§ **Information supplied**:

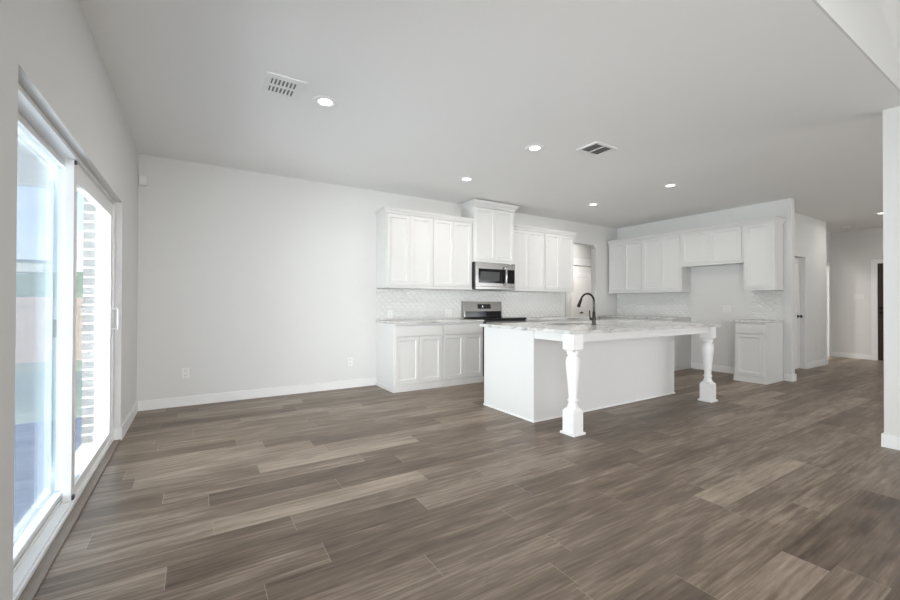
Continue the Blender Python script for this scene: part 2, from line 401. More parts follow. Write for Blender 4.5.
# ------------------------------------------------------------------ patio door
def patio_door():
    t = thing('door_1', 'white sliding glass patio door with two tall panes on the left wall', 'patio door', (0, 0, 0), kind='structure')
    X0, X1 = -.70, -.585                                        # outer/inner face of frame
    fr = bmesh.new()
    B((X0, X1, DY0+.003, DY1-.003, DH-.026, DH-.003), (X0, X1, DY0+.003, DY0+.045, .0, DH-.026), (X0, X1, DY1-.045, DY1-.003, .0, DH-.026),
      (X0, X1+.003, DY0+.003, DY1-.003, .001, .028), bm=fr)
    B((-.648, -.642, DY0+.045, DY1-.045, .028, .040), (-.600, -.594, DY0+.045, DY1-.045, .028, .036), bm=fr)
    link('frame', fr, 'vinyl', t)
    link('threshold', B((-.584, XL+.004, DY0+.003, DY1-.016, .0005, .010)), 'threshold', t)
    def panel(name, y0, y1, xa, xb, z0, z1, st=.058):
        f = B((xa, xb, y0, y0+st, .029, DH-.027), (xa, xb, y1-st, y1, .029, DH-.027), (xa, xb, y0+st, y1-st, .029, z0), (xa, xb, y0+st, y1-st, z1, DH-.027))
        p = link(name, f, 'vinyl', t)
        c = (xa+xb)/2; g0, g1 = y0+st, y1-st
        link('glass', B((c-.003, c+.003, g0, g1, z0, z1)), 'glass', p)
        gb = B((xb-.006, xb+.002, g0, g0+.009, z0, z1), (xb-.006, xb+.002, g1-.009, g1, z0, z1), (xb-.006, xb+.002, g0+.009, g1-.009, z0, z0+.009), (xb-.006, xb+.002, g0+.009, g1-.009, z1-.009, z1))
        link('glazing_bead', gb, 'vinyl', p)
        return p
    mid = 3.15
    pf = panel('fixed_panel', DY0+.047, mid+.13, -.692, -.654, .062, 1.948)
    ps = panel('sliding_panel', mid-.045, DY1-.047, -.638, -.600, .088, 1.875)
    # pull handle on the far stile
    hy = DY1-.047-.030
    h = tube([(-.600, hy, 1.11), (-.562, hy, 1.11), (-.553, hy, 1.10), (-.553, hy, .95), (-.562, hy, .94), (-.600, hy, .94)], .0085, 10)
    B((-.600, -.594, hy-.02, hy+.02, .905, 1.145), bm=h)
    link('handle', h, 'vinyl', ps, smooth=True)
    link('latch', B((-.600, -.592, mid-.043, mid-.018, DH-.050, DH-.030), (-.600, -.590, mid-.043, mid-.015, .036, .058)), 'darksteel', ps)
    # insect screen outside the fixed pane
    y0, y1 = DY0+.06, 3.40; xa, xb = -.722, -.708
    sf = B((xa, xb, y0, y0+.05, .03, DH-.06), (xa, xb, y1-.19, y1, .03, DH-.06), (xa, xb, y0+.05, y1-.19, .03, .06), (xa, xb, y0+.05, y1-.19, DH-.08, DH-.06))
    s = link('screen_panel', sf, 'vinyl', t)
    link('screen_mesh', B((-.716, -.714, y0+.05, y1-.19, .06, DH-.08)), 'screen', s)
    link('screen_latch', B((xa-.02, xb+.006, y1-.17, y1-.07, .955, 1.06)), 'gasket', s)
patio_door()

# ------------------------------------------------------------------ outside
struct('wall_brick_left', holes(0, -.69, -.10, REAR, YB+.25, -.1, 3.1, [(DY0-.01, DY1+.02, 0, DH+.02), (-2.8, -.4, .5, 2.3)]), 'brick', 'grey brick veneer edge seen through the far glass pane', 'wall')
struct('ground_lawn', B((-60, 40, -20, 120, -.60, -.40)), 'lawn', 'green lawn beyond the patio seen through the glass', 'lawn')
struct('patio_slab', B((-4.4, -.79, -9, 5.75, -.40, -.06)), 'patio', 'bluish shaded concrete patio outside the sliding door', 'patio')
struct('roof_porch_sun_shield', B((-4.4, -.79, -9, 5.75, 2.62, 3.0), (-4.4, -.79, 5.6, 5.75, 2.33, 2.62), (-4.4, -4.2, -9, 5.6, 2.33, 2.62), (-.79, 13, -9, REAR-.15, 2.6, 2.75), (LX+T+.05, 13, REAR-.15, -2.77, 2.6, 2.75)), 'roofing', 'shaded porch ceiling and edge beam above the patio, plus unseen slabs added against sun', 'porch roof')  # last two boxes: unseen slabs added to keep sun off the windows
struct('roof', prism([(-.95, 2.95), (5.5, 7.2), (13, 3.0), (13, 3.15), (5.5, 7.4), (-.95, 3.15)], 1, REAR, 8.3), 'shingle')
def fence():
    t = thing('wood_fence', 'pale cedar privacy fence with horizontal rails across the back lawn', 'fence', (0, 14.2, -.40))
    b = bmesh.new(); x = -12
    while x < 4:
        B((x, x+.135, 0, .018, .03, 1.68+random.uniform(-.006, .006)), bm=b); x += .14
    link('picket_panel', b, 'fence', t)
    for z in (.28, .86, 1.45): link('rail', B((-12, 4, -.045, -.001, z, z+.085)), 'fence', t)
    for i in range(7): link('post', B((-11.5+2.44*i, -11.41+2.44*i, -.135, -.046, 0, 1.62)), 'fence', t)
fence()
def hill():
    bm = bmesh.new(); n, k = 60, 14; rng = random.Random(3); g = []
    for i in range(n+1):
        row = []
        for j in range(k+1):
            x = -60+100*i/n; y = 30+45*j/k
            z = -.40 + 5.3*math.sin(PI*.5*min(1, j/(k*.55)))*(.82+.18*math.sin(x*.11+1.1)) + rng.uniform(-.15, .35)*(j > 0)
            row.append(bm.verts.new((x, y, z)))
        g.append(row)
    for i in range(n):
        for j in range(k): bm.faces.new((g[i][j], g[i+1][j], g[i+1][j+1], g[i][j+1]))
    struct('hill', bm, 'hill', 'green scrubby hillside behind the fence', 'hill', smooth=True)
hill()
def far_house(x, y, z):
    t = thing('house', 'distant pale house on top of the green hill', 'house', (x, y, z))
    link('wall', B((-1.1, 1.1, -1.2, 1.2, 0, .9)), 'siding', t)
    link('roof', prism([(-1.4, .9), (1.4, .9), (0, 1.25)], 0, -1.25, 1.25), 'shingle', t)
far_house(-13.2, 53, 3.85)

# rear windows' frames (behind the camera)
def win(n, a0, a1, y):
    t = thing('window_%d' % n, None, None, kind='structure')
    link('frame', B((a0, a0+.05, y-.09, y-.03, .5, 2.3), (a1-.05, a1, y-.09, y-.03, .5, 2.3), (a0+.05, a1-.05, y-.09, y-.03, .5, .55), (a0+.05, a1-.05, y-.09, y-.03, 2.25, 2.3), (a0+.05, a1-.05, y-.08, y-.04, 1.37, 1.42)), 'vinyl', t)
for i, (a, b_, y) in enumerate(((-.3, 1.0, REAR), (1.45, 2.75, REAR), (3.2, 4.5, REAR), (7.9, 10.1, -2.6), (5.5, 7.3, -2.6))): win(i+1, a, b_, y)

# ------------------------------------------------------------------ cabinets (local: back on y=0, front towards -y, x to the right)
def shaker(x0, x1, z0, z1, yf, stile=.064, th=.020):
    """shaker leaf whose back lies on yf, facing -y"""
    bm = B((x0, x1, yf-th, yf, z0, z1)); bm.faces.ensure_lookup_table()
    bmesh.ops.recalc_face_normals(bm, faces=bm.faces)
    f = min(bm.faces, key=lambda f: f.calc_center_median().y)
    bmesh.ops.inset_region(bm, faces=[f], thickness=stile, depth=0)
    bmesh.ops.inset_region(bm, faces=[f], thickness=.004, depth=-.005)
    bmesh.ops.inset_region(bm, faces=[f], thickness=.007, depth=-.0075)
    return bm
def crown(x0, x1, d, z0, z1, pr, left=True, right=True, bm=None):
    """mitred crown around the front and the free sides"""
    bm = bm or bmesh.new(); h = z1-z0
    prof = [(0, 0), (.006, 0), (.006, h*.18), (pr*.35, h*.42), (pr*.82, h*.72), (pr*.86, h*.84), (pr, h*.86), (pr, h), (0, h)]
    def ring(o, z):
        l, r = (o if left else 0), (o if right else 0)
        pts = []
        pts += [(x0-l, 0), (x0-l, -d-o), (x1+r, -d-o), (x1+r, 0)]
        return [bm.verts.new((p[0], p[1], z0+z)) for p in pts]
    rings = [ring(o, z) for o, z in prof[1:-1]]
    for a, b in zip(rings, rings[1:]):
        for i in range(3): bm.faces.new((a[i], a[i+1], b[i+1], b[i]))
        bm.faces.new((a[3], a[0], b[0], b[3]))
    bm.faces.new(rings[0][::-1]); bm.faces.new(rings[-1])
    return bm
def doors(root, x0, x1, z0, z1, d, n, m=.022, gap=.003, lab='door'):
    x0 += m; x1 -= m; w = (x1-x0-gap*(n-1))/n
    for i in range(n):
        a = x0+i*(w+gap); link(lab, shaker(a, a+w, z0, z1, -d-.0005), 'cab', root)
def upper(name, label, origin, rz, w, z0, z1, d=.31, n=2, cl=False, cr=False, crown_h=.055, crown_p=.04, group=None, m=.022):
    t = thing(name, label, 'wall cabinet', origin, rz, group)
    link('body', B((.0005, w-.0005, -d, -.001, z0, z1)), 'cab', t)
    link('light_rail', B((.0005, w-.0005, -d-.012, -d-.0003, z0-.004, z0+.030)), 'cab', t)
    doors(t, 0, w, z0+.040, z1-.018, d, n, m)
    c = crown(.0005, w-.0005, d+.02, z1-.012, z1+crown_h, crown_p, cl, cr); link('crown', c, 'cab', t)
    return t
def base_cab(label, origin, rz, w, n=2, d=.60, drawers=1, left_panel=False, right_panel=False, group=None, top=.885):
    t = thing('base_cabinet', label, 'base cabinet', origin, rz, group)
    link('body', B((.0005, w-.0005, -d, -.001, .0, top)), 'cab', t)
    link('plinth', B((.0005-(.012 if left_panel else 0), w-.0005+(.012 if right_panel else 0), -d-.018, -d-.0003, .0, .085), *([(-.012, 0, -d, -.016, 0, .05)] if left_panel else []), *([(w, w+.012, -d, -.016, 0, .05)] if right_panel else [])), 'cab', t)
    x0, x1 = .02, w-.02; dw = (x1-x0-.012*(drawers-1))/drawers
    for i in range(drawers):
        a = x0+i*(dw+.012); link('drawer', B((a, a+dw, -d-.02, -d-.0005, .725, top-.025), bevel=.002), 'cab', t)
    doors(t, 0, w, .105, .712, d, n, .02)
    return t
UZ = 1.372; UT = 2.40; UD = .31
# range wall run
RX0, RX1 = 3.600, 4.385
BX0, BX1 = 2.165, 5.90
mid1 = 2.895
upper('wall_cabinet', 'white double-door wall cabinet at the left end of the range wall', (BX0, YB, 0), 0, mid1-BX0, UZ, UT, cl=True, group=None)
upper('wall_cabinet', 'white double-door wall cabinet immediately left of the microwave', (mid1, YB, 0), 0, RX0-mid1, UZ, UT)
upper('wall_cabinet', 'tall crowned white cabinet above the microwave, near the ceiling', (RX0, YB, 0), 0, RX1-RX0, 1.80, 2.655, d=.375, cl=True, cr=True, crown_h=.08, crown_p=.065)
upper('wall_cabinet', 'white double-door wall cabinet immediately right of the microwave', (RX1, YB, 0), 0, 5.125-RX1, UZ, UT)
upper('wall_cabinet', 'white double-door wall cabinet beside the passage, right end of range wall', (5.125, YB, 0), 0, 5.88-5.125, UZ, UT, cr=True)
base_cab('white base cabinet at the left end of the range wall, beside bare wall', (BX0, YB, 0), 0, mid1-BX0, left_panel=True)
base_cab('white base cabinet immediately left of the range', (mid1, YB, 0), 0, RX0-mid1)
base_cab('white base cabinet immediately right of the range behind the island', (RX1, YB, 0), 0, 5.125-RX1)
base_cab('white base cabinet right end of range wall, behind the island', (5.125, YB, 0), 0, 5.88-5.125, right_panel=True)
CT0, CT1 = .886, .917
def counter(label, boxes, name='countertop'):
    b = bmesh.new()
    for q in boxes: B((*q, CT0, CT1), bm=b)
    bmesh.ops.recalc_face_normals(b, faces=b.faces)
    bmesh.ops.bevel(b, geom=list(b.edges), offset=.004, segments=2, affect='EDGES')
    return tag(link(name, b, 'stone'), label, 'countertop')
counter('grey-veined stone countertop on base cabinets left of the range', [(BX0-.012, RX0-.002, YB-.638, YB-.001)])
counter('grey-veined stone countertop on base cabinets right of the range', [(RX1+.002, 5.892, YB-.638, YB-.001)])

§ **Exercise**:
Find the word "outside" in the data and copy out each line where it turns up.

§ **Problem solution**:
    # insect screen outside the fixed pane
# ------------------------------------------------------------------ outside
struct('patio_slab', B((-4.4, -.79, -9, 5.75, -.40, -.06)), 'patio', 'bluish shaded concrete patio outside the sliding door', 'patio')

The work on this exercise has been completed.